Last Tuesday, August 13, Early Edge co-led the Consortium for English Learner (EL) Success Convening. Our partners included the Alliance for a Better Community, Californians Together, Advancement Project, EdTrust West, and others. 

The Consortium for EL Success is composed of nearly 100 civil rights, policy, research, philanthropic, educator, and community-based organizations working to strengthen the prosperity of California and Los Angeles County by advocating for an educational system that fully supports the needs and embraces the assets of English Learner students and Dual Language Learners (DLLs). Early Edge is a member organization of the Advisory Task Force for the Consortium for English Learner Success. The Consortium released their 2019 Policy Priorities, which can be found here.
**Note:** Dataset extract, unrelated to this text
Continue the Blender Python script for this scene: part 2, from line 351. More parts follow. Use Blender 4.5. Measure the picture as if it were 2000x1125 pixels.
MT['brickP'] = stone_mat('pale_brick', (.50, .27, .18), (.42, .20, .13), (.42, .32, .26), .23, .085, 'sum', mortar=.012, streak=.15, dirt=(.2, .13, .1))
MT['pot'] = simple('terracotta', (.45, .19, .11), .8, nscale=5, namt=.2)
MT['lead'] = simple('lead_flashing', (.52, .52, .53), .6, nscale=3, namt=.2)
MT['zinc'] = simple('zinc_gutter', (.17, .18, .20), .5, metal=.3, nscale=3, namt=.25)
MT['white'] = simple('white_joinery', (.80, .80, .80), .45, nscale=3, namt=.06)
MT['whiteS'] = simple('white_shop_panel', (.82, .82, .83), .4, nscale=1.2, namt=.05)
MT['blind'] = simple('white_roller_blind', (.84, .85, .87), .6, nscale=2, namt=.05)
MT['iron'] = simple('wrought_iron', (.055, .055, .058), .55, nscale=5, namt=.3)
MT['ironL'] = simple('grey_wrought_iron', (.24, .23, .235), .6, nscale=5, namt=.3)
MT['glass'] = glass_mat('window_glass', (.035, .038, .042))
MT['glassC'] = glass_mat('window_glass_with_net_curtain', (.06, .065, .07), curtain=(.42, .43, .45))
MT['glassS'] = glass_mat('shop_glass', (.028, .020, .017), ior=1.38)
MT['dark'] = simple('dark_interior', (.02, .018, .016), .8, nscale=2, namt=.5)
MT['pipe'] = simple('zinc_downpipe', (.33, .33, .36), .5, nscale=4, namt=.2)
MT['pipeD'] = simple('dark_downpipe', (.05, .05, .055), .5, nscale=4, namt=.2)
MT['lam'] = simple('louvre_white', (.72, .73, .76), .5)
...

The purpose of the convening was to bring together education leaders to discuss the 2020 Policy Agenda and identify opportunities to partner in carrying out the agenda over the next 18-24 months. The Consortium 2020 Policy Agenda highlights barriers to the success of DLL and EL students and offers actionable policy and legislative recommendations to remove those barriers.

Chief Deputy to the State Superintendent of Public Instruction (SSPI), Lupita Cortez Alcalá, who is a former English Learner herself, opened the meeting by speaking about the state’s commitment to improving educational opportunities and outcomes for English Learners. She shared the final recommendations developed by the SSPI Dual Language Instruction Transition Team, a statewide collaborative of stakeholders led by the California Department of Education in which Early Edge participated. 

Early Edge Senior Policy Analyst, Carolyne Crolotte, served as a panelist on workforce issues impacting DLLs and ELs. She shared the importance of ensuring an equipped Early Learning workforce to meet the needs of DLLs beginning in early childhood, as well as key examples of districts who are currently supporting the Early Learning workforce to meet the needs of DLLs, such as LAUSD, Westminster, and Fresno Unified School District.

The convening was an example of bridging the Early Learning and K-12 systems. It serves as a model for bringing policy, research, and practice together to identify local- and state-level priorities for English Learners across California. We were also joined by the California Teachers Association president E. Toby Boyd, Association for California School Administrators president Linda Kaminski, CDE English Learner Support Division Director Veronica Aguila, and Los Angeles Unified School District board members Monica Garcia and Kelly Gonez, among other state and local leaders.